Treasury Cabinet Secretary John Mbadi has issued a stern warning that the Kenyan shilling could weaken drastically to between Ksh160 and Ksh180 against the U.S. dollar if the government-to-government fuel import arrangement is cancelled. He made the remarks during a church service in Siaya County on Saturday May 23.
Mbadi defended the controversial fuel deal saying it has played a critical role in stabilising fuel supply and shielding the local currency from further depreciation. He cautioned that scrapping the arrangement would trigger severe dollar shortages and pile enormous pressure on the shilling.
“If you don’t have a G-to-G arrangement where payment is deferred even by three months there will be strain on our shilling because the demand for the dollar will be high,” Mbadi warned.

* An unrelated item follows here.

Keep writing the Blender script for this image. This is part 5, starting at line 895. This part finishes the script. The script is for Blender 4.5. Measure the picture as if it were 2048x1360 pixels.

He explained that increased demand for dollars by fuel importers would drive up the exchange rate pushing the shilling from its current level of Ksh129 to dangerous new lows. He dismissed critics of the arrangement saying they were misleading the public on the true nature of Kenya’s fuel crisis.
Mbadi also pushed back against the notion that high fuel prices are a uniquely Kenyan problem. He attributed the crisis to global disruptions in petroleum supply chains caused by the ongoing conflict in the Middle East.
“The problem of fuel is not a Kenyan problem. This is a global problem,” he stated.
The CS said the Middle East war has cut off petroleum supply routes forcing Kenya and many other nations to source fuel from alternative and more distant markets. He disclosed that the longer supply routes have driven up landing costs by 80 per cent significantly raising the price of importing fuel into the country.
To cushion Kenyans from these rising costs the government has pumped more than Ksh14 billion in fuel subsidies in recent months. Mbadi revealed that Ksh6.2 billion was spent in April followed by an additional Ksh5 billion and a further Ksh2.7 billion injected in May to keep pump prices from spiralling out of control.
He urged Kenyans to understand the broader economic forces at play and warned that ending the G-to-G deal without an alternative would make an already difficult situation far worse for ordinary consumers.